His company's sales of all safes (including those for businesses) have increased by 25pc in the past three months but the steepest rise --of 80pc -- has been in the home category.

Mr Donnelly pointed out that safes would provide a "very significant deterrent" to the casual burglar, but emphasised that he was not urging people to take their money out of the banks.

"I'm not saying it's a sensible thing to do at all. It's up to the individual person themselves to decide what they want to do with their cash," he said.

People who keep their money at home lose out on interest payments.

Mr Donnelly said the most popular type of home safe was the underfloor model, which could be hidden under carpet or floor covering. It was also possible to fit them in walls and cover them with a painting.

"The average safe people would be going for would cost €400-€500 and it would be suitable for €4,000-€5,000 in cash. That could be a guideline to the sort of cash people are keeping at home," he added.

Last year, burglaries increased in some parts of the country by three times the national average. According to the Central Statistics Office (CSO), there were 27,000 burglaries of homes in total.

Gardai have warned people to be extra vigilant around the Christmas period.

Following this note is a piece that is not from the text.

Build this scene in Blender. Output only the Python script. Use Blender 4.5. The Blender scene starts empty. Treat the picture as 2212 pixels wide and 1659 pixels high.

Their advice includes locking doors and windows securely, not leaving items on display and being aware of the potential for 'fishing', where thieves use long implements to reach through letter boxes and steal car and house keys.

The Garda Press Office was asked if it had any recommendations on keeping cash at home in a safe rather than in the bank.

In a statement, it said it advised people to follow the advice given on the garda.ie website in relation to personal and home security. However, there is no advice on the garda website on this. Instead, there is security advice on doors, windows, lighting and the garden/environment.